ものの見え方はいろいろ


 価値観は人によって、場所によって、また時代によって異なります。
 価値観とはその状況を捉え、行動を選択するための判断基準であるため、状況が変われば異なるのは当たり前です。

 同じ時代、同じ場所でも人によって異なります。というよりも
自分と全く同じ価値観を持つ人間はこの世には恐らく存在しません。境遇、生活、経験がそれぞれ違うためです。
 ひとつの社会の中の人たちは似通った価値観を持っていることが多いですが、それは彼らの歴史や文化が共有されていることによるものです。

 一つのものを示されたときにもそれをどう捉えるかは人それぞれです。あるものが一人の人にはとてもかけがえのないものに感じられたとしても、違う人にはどうでも良く感じられるかも知れません。
 
何かの価値を考えるときには一つのものにいろんな側面があることを忘れてはいけません
 また、見方によって、言い回しによって同じような言葉でも真実となったり嘘になったりします。

 「生命は尊い」という例題においてもそうです。
 人間社会にとって人の命は敬意を払われなければならない、という言葉は真実です。なぜなら社会が存在するための基礎観念=社会の構成員が持つべき倫理観としてそれは守られなければならないからです。
 その言葉を否定する人間は人間社会に存在することはできません。それは社会で存在を許されるための最低条件だからです。

 一方で、人の命は宇宙にとっても価値があるというと、それは嘘です。人間社会は人間が作るものなので、その中での価値観を自分たちが決めることは問題ありません。
 しかし、自分たちを越えた存在である宇宙にとってということにしてしまうと、それは欺瞞以外でなくなってしまいます。それは次元のすり替え行為に過ぎません。

 
価値観は「誰にとって」「どういう角度で見るか」によりそれぞれ次元、見え方が異なります
 人間は自分に都合のいいように物事を解釈しようとします。その時に頻繁に使われるのは「
次元のすり替え」です。

 本来は自分の利益を求めているだけなのにそれを正義の名の下に行うと言うこと、自分が希望しているだけなのにまるでそれが初めから最終目的とされていたかのように言うこと、それらは次元のすり替え行為です。
 自分の望む結果に結びつけるため真実をねじ曲げ人を陥れる行為は人として卑劣な行為です。

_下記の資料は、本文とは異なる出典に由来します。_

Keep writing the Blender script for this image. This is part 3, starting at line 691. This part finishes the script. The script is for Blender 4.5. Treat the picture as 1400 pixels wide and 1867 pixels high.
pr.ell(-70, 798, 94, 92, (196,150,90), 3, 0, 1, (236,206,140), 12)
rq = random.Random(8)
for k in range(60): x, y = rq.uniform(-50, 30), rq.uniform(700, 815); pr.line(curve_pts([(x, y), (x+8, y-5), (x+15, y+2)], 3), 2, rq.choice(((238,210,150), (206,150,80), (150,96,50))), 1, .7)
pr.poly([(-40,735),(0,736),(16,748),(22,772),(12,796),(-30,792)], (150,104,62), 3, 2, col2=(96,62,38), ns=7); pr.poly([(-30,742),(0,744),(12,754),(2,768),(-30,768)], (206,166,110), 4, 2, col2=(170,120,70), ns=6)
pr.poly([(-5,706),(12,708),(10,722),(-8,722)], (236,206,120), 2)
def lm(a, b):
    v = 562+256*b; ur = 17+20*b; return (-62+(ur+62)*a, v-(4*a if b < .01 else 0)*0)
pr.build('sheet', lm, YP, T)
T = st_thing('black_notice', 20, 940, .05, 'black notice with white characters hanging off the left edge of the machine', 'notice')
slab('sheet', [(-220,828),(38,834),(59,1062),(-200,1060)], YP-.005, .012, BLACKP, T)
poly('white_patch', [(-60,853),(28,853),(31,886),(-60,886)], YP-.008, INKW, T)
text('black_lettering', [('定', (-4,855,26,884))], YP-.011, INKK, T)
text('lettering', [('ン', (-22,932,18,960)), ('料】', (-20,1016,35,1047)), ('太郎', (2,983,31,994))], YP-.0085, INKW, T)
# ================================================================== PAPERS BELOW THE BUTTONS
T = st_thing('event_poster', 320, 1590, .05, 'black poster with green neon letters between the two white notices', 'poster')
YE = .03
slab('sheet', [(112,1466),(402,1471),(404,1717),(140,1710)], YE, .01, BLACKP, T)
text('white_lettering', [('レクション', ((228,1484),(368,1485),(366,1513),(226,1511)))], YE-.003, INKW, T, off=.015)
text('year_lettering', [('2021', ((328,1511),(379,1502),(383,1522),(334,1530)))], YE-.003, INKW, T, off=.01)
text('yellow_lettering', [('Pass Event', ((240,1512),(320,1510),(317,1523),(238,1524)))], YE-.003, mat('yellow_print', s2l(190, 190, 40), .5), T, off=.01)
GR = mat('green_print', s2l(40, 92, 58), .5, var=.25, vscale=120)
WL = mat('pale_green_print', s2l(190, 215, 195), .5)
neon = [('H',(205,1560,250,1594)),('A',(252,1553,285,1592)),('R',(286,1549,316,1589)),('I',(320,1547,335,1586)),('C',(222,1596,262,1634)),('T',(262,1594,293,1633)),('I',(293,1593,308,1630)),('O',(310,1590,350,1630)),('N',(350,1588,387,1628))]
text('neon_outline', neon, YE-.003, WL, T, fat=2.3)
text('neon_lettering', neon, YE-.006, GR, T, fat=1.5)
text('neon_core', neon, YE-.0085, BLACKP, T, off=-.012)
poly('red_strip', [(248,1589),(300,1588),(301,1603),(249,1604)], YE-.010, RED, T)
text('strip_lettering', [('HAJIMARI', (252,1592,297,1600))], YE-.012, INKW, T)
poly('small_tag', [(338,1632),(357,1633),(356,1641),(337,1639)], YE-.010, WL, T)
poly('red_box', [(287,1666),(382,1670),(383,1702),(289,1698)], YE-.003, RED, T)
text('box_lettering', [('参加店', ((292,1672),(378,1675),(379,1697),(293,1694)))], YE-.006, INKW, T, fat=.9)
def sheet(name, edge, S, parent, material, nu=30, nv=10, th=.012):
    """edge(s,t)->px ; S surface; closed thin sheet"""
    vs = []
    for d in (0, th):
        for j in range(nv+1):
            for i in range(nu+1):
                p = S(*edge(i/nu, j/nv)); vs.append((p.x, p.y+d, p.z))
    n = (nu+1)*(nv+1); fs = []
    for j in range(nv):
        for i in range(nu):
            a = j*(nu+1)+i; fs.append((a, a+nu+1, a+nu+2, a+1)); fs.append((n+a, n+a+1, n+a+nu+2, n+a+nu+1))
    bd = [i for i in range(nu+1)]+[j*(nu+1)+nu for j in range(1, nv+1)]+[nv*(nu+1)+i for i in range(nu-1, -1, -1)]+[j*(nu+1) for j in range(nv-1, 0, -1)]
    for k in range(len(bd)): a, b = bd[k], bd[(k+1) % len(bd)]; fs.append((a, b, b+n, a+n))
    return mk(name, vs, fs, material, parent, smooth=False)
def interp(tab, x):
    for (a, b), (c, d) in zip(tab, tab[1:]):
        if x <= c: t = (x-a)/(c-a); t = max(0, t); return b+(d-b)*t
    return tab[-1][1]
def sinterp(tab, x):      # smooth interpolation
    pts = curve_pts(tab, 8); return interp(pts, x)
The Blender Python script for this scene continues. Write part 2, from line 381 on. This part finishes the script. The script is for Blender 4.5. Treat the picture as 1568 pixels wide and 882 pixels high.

 それは真実を真実で無くす行為であり、社会を奈落の底に落としかねない一歩間違えばペテン行為です。
 「
最低の偽善者はいつも最高の笑顔を浮かべて近づいてくる」という言葉を忘れてはいけません。
 また、自分たちも意図的に、また知らず知らず次元のすり替え行為をしていることがあります。
 遊びに行く予定を決めたもののあまり遊びに行く気分でなかった時に雨が降ってきた。こりゃしょうがない、といってやめると言うときなどもそうです。

 次元のすり替え=
物事の見方を変える行為は必ずしも悪ではありませんが自分の心をもだましてしまうことがあるので気をつけなければなりません。
 時にプラス思考として状況の好転に用いることもできますが、あくまで
状況の判断と選択は自分の頭と意志で行われるべきです。
 自分の望まない状況に置かれたとき、最善の方法は自分の知性によってよりよい形を創造し、それの実現のために努力をすることです。
 状況を改善することなしに自分の見方を変えて終わるのは悪いとは言い切れませんが次善の方法です。

 価値観は状況を切り抜けるための人類の武器ですが、それは
狂気を奥底に秘めた両刃の剣です。
 物事は見方によりいろんな側面がありますが僕達はそれを
ありのままに捉え、健全な価値観を築いてより良い未来へたどり着けるよう最善の選択をしていかなければなりません。

 いびつな価値観を振りかざし人を惑わせる行為は反社会的な行為です。
 物事のうわべでなく、より本質に近いものを見抜くように気をつけなければいけません。